Welcome to speed math! Speed tells us how fast something moves. The basic formula is Speed equals Distance divided by Time. We can rearrange this formula to find distance or time. The speed triangle helps us remember these relationships - just cover what you want to find! Common units include kilometers per hour for speed, and meters or kilometers for distance.
Let's solve a basic speed problem step by step. A car travels 120 kilometers in 2 hours. What is its speed? First, we identify what we know: distance is 120 km and time is 2 hours. We want to find speed, so we cover S in our triangle. This shows us to use distance divided by time. Speed equals 120 divided by 2, which equals 60 kilometers per hour. We can verify this by rearranging the formula to check our other values.
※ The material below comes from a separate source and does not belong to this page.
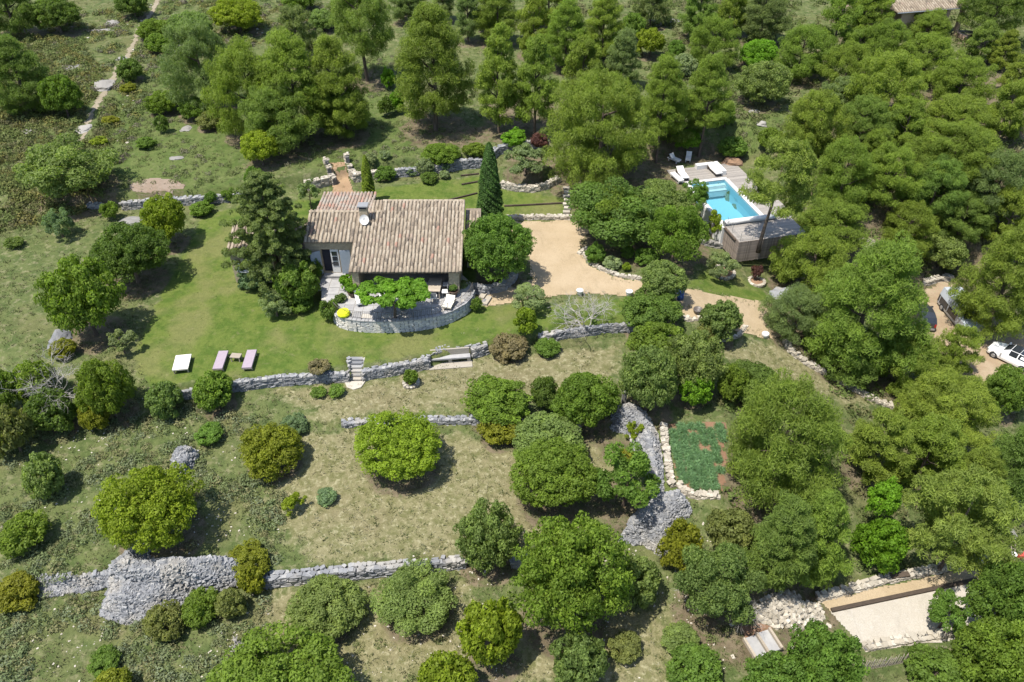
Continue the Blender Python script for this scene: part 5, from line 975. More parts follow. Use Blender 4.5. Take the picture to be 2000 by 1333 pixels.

Average speed is not the same as the average of different speeds! Instead, average speed equals total distance divided by total time. Let's see an example. John walks 3 kilometers in 30 minutes, then runs 2 kilometers in 10 minutes. To find his average speed, we add the distances: 3 plus 2 equals 5 kilometers total. We add the times: 30 plus 10 equals 40 minutes total. Average speed is 5 divided by 40, which equals 7.5 kilometers per hour.
In meeting problems, two objects move toward each other. Their speeds add up! Amy and Ben start 10 kilometers apart. Amy walks at 4 kilometers per hour, Ben at 6 kilometers per hour. Their combined speed is 4 plus 6 equals 10 kilometers per hour. To cover 10 kilometers at 10 kilometers per hour takes exactly 1 hour. Let's watch them meet! Amy travels 4 kilometers and Ben travels 6 kilometers, totaling 10 kilometers.
Speed and time have an inverse relationship when distance stays constant. If speed increases, time decreases, and vice versa. Let's solve an example: A journey takes 3 hours at 60 kilometers per hour. How long at 80 kilometers per hour? First, find the distance: 60 times 3 equals 180 kilometers. At 80 kilometers per hour, time equals 180 divided by 80, which is 2.25 hours or 2 hours 15 minutes. The graph shows this inverse relationship as a curve.